How about a nice story?

We need some of these now and then. I know I was reading about the possibility of the Yellowstone supervolcano destroying us all, and it took me a few minutes to figure out if that was a bad thing or a good thing.*

Anyway, go read this story about David Bowie and an autistic little boy. It cheered me right up, I say while wearing my nifty new invisible mask.

*The article ends by saying the yearly odds of a supervolcano eruption is 1 in 730,000. Still not sure if that’s good or bad.


  1. whheydt says

    What I tend to wonder about, when it comes to Yellowstone is this… It’s driven by a mantle plume/hotspot. The North America plate is moving over the the plume. So should one expect Yellowstone to erupt again, or is it plausible that there will be an eruption somewhere to the east of the existing caldera? (The Hawaiian Island chain–and the Emperor Seamounts to the west of them were built by the same mechanism, and there is a new–so far underwater–volcano southeast of Kilauea, the Lo’ihi Seamount.)

  2. says

    Lovely story. I’m reminded of Terry Pratchett’s Maskerade (1995), where an invisible mask becomes a vital piece for one character, who is excruciatingly shy, and treated like an idiot by many of the other characters.

  3. madtom1999 says

    2.1M, 1.3M and 640,000 seem quite well spaced at ~750,000 years between bangs so I’d put the odds nearer 200,000 to 1 for it going of in each of the next few years, and dropping.

  4. agreen15 says

    Hi! Long time lurker, first time commenter. I’m a geology Ph. D. student and my advisor is close friends with the PI (Christy Till) of the study most outlets are reporting on for this. This is what she has to say:

    “There’s a fair bit of alarmist headlines spinning out of the New York Times piece on our work this week. FYI we’re NOT saying Yellowstone will erupt sooner than thought or cause more devastation. Repeat–Yellowstone is showing no irregular activity and no signs of erupting. My graduate student, Hannah Shamloo’s and my research is on the events that lead to the last large eruption at Yellowstone ca. 631,000 years ago as recorded in crystals from the volcanic deposit. These crystals show an event that *MAY* have triggered the eruption decades prior to the eruption. While shorter than expected other scientists are seeing similar timescales for other volcanoes to kick into activity, which is interesting but doesn’t change anything about the probability Yellowstone will erupt. Yellowstone has had >23 smaller eruptions (i.e. mainly small lava flows of <1 km3) since its last large eruption (i.e. between 631,000 and 70,000 years ago), and a future eruption (if there is one at all, there's no guarantee that it will ever erupt again), is much more likely to be a small eruption like these more recent lava flows. Also volcanic eruptions are not like earthquakes which have re-occurrence intervals, so Yellowstone is NOT due or overdue to erupt as you might have heard."

  5. Akira MacKenzie says

    I don’t know… at the rate things are going a super volcano, asteroid strike, gamma ray burst, or some other natural disaster sounds preferable to the man-made horrors we seem to be enthusiastically inflicting upon ourselves. Still, dead is dead, and one way to cease the the stupidity and disappointment that is human existence is as good as any other. Mmmmmm… sweet, sweet oblivion.
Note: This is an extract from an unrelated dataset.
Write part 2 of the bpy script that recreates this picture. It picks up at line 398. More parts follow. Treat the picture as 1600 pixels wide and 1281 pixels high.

    (My Prozac hasn’t kicked in yet. Can you tell?)

  6. tacitus says

    So should one expect Yellowstone to erupt again, or is it plausible that there will be an eruption somewhere to the east of the existing caldera?

    The hotspot is currently over Yellowstone, so that’s where the next eruption will be, assuming it’s within the next few hundred thousand years. But there are ancient caldera remnants stretching in a chain westward across the state of Idaho, so yeah, given another million or two years, the hotspot will be to the east of where it is today, and any eruption will also be to the east.

  7. chigau (違う) says

    I think Akira is onto something.
    Now I’m hoping for a meteor strike on the super volcano resulting in gamma rays.
    Quantumn Gamma Rays
    Aimed At The White House
    the Rum has kicked in

  8. jahigginbotham says

    Don’t forget earthquakes. The 1959 Yellowstone or Lake Hebgen quake killed 28 people and was one of the strongest in North America.

  9. gijoel says

    That’s such a beautiful, amazing story about Bowie. No I have to go find the invisible onions in my flat.

  10. Charles Insandiego says

    The invisible mask story reminds me of the invisible witches hat that Granny Weatherwax gave to Tiffany Aching in “A Hat Full of Sky”.